The Road Sections 51-60 Summary

How It All Goes Down

Section 51

  • The Man feels quite alone on the road because there aren't any other good people out there.
  • There's a brief philosophical musing about what never existed versus what will never exist. Don't bother your brain too much on this one; it's like one of those thorny "nature versus nurture" questions.

Section 52

  • The moon is now coming out at night. McCarthy dazzles us with a terrific metaphor: "By day the banished sun circles the earth like a grieving mother with a lamp" (52.1).

Section 53

  • The Man remembers the early days after the disaster. People sat on the sidewalk, half-dead, and soon "[o]thers would come to help them" (53.1).
  • After a year, the crazies took over.
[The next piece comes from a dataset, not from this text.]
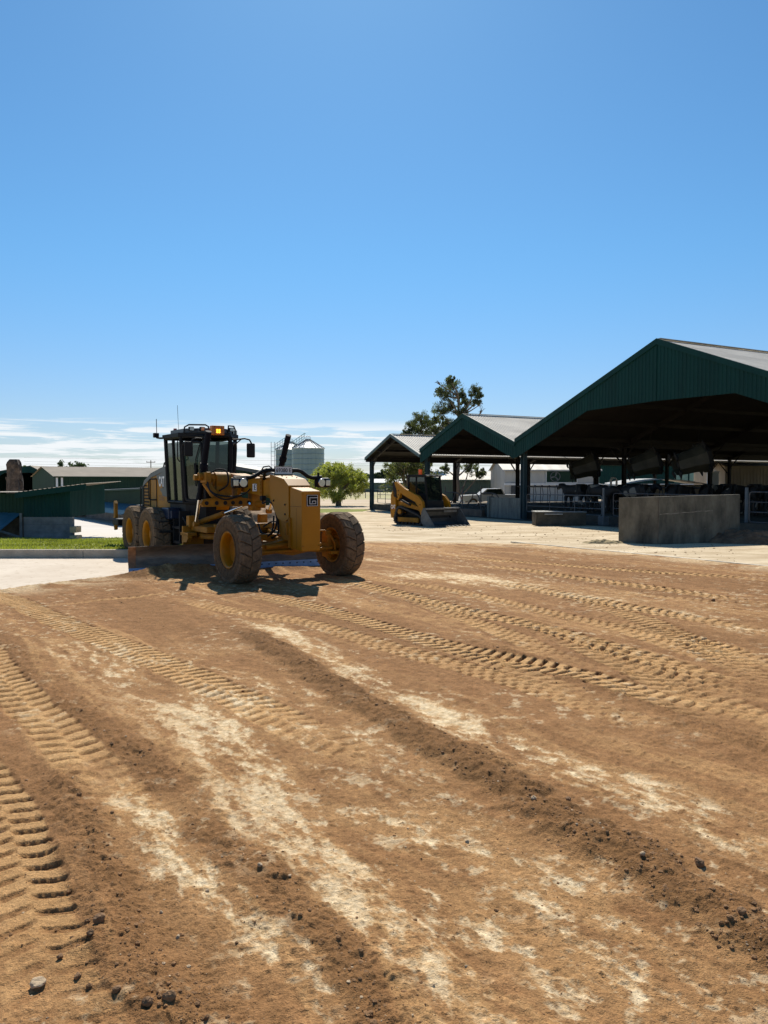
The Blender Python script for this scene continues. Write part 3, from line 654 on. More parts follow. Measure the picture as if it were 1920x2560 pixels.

There was lots of murdering and chanting.

Section 54

  • They're close to the summit of the mountain. It's tough pushing the cart uphill through the snow.

Section 55

  • They arrive at the gap.

Section 56

  • The next morning they keep going.
  • When they stop and The Man makes some cocoa for The Boy. The Boy shares it with him and tells The Man he shouldn't give everything to him.

Section 57

  • They trudge down the slope of the mountain. The Man wishes they had something to make a sled out of.

Section 58

  • They have to unpack and repack their cart to get past all the fallen trees.

Section 59

  • They make camp by a creek and dry their clothes.

Section 60

  • The Boy wakes up in the middle of the night. He had a bad dream: "I had this penguin that you wound up and it would waddle and flap its flippers. And we were in that house that we used to live in and it came around the corner but nobody had wound it up and it was really scary" (60.6). That does sound pretty scary.